Partial application of arguments from the left (as in the proposed implementation of curry) points to a requirement to handle optional arguments towards the left end of the argument list. Tcl currently only supports optional and variadic arguments the the right of the argument list.

TIP #288 attempts to improve the situation with variadic arguments (args), but doesn't go far enough. control::range for example has arguments ?from? to ?step?, and the current implementation must use args and switch -- [llength $args] to produce the correct behaviour.
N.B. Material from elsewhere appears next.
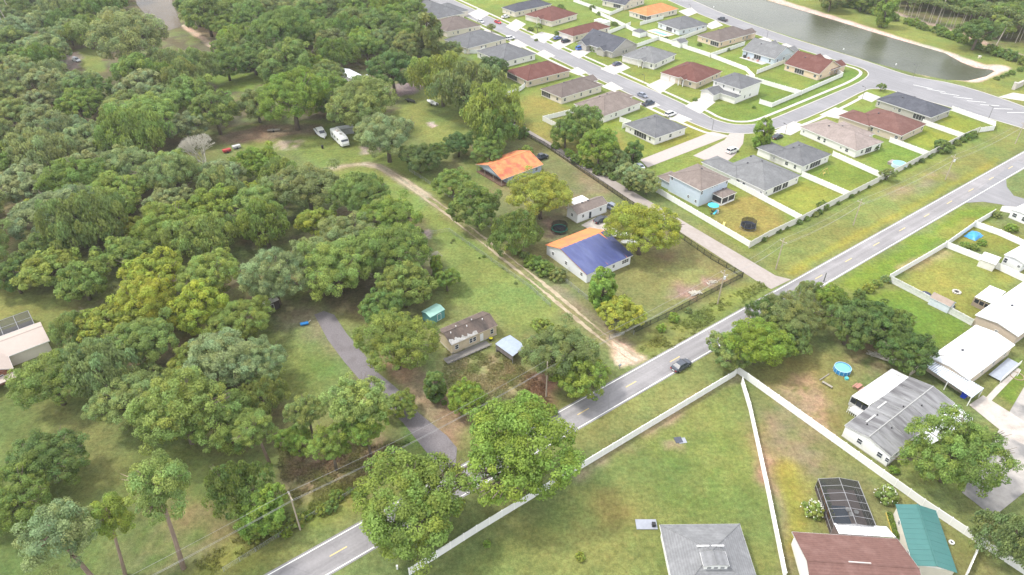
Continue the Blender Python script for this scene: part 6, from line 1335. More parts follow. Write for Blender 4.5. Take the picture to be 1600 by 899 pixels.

An argument assignment algorihtm that may provide a solution:

  1. "arglist" is the specified arguments to the proc.
  2. let i = 0.
  3. Scan arglist from the left, assigning to each non-optional argument the index [incr i].
  4. let minargs = i.
  5. Scan arglist from the left again, assigning to each optional argument (other than args) the index [incr i].
  6. let maxargs = i.
  7. if "args" is in the arglist then let maxargs = MAX_INT.
  8. "actualargs" is the list of arguments provided at the time the proc is called.
  9. if actualargs is shorter than minargs then ERROR.
  10. if actualargs is longer than maxargs then ERROR.
  11. for each argname in arglist: if ( length of actualargs >= index i of argname ) then assign the first element of actualargs to argname; else use the default value for argname.

What is attractive about this algorithm is that it is intuitive (for a left-to-right reader), handles optional and variadic args in any position in the arglist, and can be separated into preprocessing step that runs once with an efficient runtime step to assign the arguments.